One Writer’s Journey

December 15, 2014

Readers Choice Awards

Filed under: Uncategorized — suebe @ 1:50 am
Tags: ,

Study the award winners.

If you’ve been writing for any length of time, you’ve heard that advice.  But to truly benefit from it, you need to know who selects each of these awards.  Let me explain.

The ALA (American Library Association) gives a wide variety of awards — The Caldecott to an illustrated book, the Newbery for the text, The Siebert for nonfiction and much, much more.  These books are chosen by a panel of librarians.  Its good to know what librarians love because they by books — lots of books.  But pay attention — these awards are chosen by a panel. That means that everyone has to vote for that particular book.  If one person objects or the book just doesn’t click, no award.

Then there are the readers choice awards.  I like these because they are selected by “every reader.”  These may not be the people with library science degrees or educational degrees, but that’s cool.  These are the readers.  One of the latest to be announced is the Goodreads Choice Awards for 2014.  With 3,317,504 members voting, these are the books that they liked best.  Two or three dozen people could object to a book, but it if got enough votes — WINNER.  That’s something to know because that’s how the market for our books works.

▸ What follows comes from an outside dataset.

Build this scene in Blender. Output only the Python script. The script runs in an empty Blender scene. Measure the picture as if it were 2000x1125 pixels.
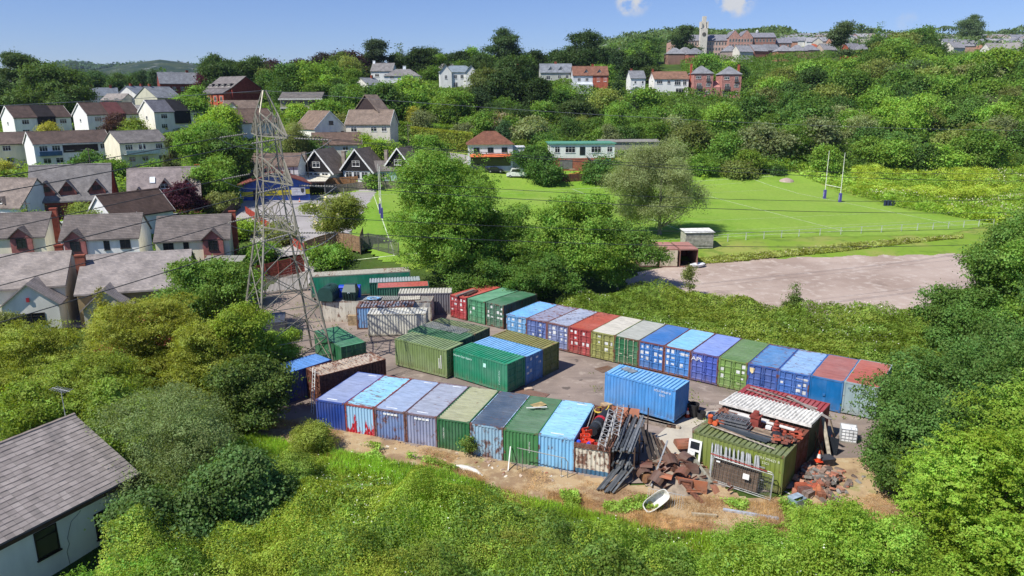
import bpy, bmesh, math, random
import numpy as np
from mathutils import Matrix, Vector
R = math.radians
SC = bpy.context.scene
COL = SC.collection
# ---------------------------------------------------------------- camera
F, PITCH, ROLL, CH = 1413.85, .2537, -.0038, 23.826
cP, sP, cR_, sR_ = math.cos(PITCH), math.sin(PITCH), math.cos(ROLL), math.sin(ROLL)
cam = bpy.data.cameras.new('camera'); camo = bpy.data.objects.new('camera', cam); COL.objects.link(camo)
cam.sensor_width = 36; cam.lens = 36 * F / 2000; cam.clip_start = .5; cam.clip_end = 12000
_U0, _D = Vector((0, sP, cP)), Vector((0, cP, -sP)); _X = Vector((1, 0, 0))
_r, _u = cR_ * _X + sR_ * _U0, -sR_ * _X + cR_ * _U0
camo.matrix_world = Matrix(((_r.x, _u.x, -_D.x, 0), (_r.y, _u.y, -_D.y, 0), (_r.z, _u.z, -_D.z, CH), (0, 0, 0, 1)))
SC.camera = camo
# ---------------------------------------------------------------- light: sun from the left, a little in front of the yard
SUN_EL, SUN_AZ = R(52), R(35)                      # shadows run to +X turned SUN_AZ towards +Y
sdir = Vector((-math.cos(SUN_AZ) * math.cos(SUN_EL), -math.sin(SUN_AZ) * math.cos(SUN_EL), math.sin(SUN_EL)))
sun = bpy.data.lights.new('sun', 'SUN'); suno = bpy.data.objects.new('sun', sun); COL.objects.link(suno)
sun.energy = 5.0; sun.angle = R(.53); sun.color = (1, .955, .88)
suno.rotation_euler = sdir.to_track_quat('Z', 'Y').to_euler()
W = bpy.data.worlds.new('World'); SC.world = W; W.use_nodes = True
wn = W.node_tree; wn.nodes.clear()
_sky = wn.nodes.new('ShaderNodeTexSky'); _sky.sky_type = 'NISHITA'; _sky.sun_disc = False
_sky.sun_elevation = SUN_EL; _sky.sun_rotation = math.atan2(sdir.x, sdir.y)
_sky.altitude = 60; _sky.air_density = 1.0; _sky.dust_density = .15; _sky.ozone_density = 6.
_bg = wn.nodes.new('ShaderNodeBackground'); _bg.inputs[1].default_value = .095
_out = wn.nodes.new('ShaderNodeOutputWorld')
def _wn(t, **k):
    n = wn.nodes.new('ShaderNode' + t)
    for a, b in k.items(): setattr(n, a, b)
    return n
_dir = _wn('TexCoord').outputs['Generated']; _nz = _wn('TexNoise'); _nz.inputs['Scale'].default_value = 34; _nz.inputs['Detail'].default_value = 7; _nz.inputs['Roughness'].default_value = .62; wn.links.new(_dir, _nz.inputs['Vector'])
_tn = _wn('Mix', data_type='RGBA', blend_type='MULTIPLY'); _tn.inputs[0].default_value = 1; wn.links.new(_sky.outputs[0], _tn.inputs[6]); _tn.inputs[7].default_value = (.8, .82, 1.06, 1); _csrc = _tn.outputs[2]
for _px, _py, _w, _a in ((1240, -6, 1.6, 2.2), (1440, -6, 1.7, 2.2), (1772, 42, .8, .5), (1228, 8, 1., 1.8), (1425, 2, 1., 1.6)):      # small fair weather wisps: a soft patch of sky directions broken up by noise
    _r, _u = (_px - 1000) / F, (562.5 - _py) / F; _v = Vector((_r, cP + _u * sP, -sP + _u * cP)).normalized()
    _dt = _wn('VectorMath', operation='DOT_PRODUCT'); wn.links.new(_dir, _dt.inputs[0]); _dt.inputs[1].default_value = _v
    _mr = _wn('MapRange', interpolation_type='SMOOTHSTEP'); wn.links.new(_dt.outputs['Value'], _mr.inputs[0]); _mr.inputs[1].default_value = math.cos(R(_w)); _mr.inputs[2].default_value = 1.; _mr.inputs[4].default_value = _a
    _ad = _wn('Math', operation='MULTIPLY'); _n2 = _wn('MapRange'); wn.links.new(_nz.outputs[0], _n2.inputs[0]); _n2.inputs[1].default_value = .47; _n2.inputs[2].default_value = .72
    wn.links.new(_mr.outputs[0], _ad.inputs[0]); wn.links.new(_n2.outputs[0], _ad.inputs[1]); _ad.use_clamp = True
    _mx = _wn('Mix', data_type='RGBA'); wn.links.new(_ad.outputs[0], _mx.inputs[0]); wn.links.new(_csrc, _mx.inputs[6]); _mx.inputs[7].default_value = (5.6, 5.8, 6.2, 1); _csrc = _mx.outputs[2]
wn.links.new(_csrc, _bg.inputs[0]); wn.links.new(_bg.outputs[0], _out.inputs[0])
SC.view_settings.view_transform = 'Standard'; SC.view_settings.look = 'None'
SC.view_settings.exposure = .3; SC.view_settings.gamma = 1
SC.cycles.max_bounces = 6; SC.cycles.diffuse_bounces = 3; SC.cycles.glossy_bounces = 2
SC.cycles.transmission_bounces = 3; SC.cycles.transparent_max_bounces = 6; SC.cycles.volume_bounces = 0
SC.cycles.use_denoising = True; SC.cycles.caustics_reflective = False; SC.cycles.caustics_refractive = False
# ---------------------------------------------------------------- helpers
def lin(h, a=None, k=1.0):
    h = h.lstrip('#'); v = [int(h[i:i + 2], 16) / 255 for i in (0, 2, 4)]
    v = [(x / 12.92 if x <= .04045 else ((x + .055) / 1.055) ** 2.4) * k for x in v]
    return (*v, 1.0 if a is None else a)
def proj(x, y, z):
    z -= CH; d = y * cP - z * sP; u = y * sP + z * cP; r = x
    r, u = r * cR_ + u * sR_, -r * sR_ + u * cR_
    return 1000 + F * r / d, 562.5 - F * u / d
def ray(px, py):
    r, u = (px - 1000) / F, (562.5 - py) / F
    r, u = r * cR_ - u * sR_, r * sR_ + u * cR_
    return r, cP + u * sP, -sP + u * cP
def g(px, py, z=0.):
    d = ray(px, py); t = (z - CH) / d[2]; return d[0] * t, d[1] * t
def at(px, py, Y):
    d = ray(px, py); t = Y / d[1]; return d[0] * t, Y, CH + d[2] * t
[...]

The winners most of interest to writers for teens and children are:

Comic books and Graphic novels:  Serenity: Leaves on the Wind by Zack Weadon

Young Adult Fiction:  We Were Liars by e. lockhart

Young Adult Fantasy: City of Heavenly Fire by Cassandra Clare

Middle Grade and Children’s:  Rick Riordan’s The Blood of Olympus

Picture Books:  The Pigeon Needs a Bath by Mo Willems

NOTE:  These are just the winners in each of these categories.  You can see the entire list of nominees as well as how many votes each got here.  Just click on the winning title in that category and it will take you to the complete list of twenty titles for that particular category. Read as many of these books as you can and, as you read each one, consider why it won.  This is especially important if you don’t like the book because we are inclined to dismiss books that we don’t enjoy.  Instead, think it over and try to see what makes it popular.  Not an easy exercise but worthwhile to someone who wants to sell in a similar market.

Now, if you’ll excuse me, I have some books to request from the library.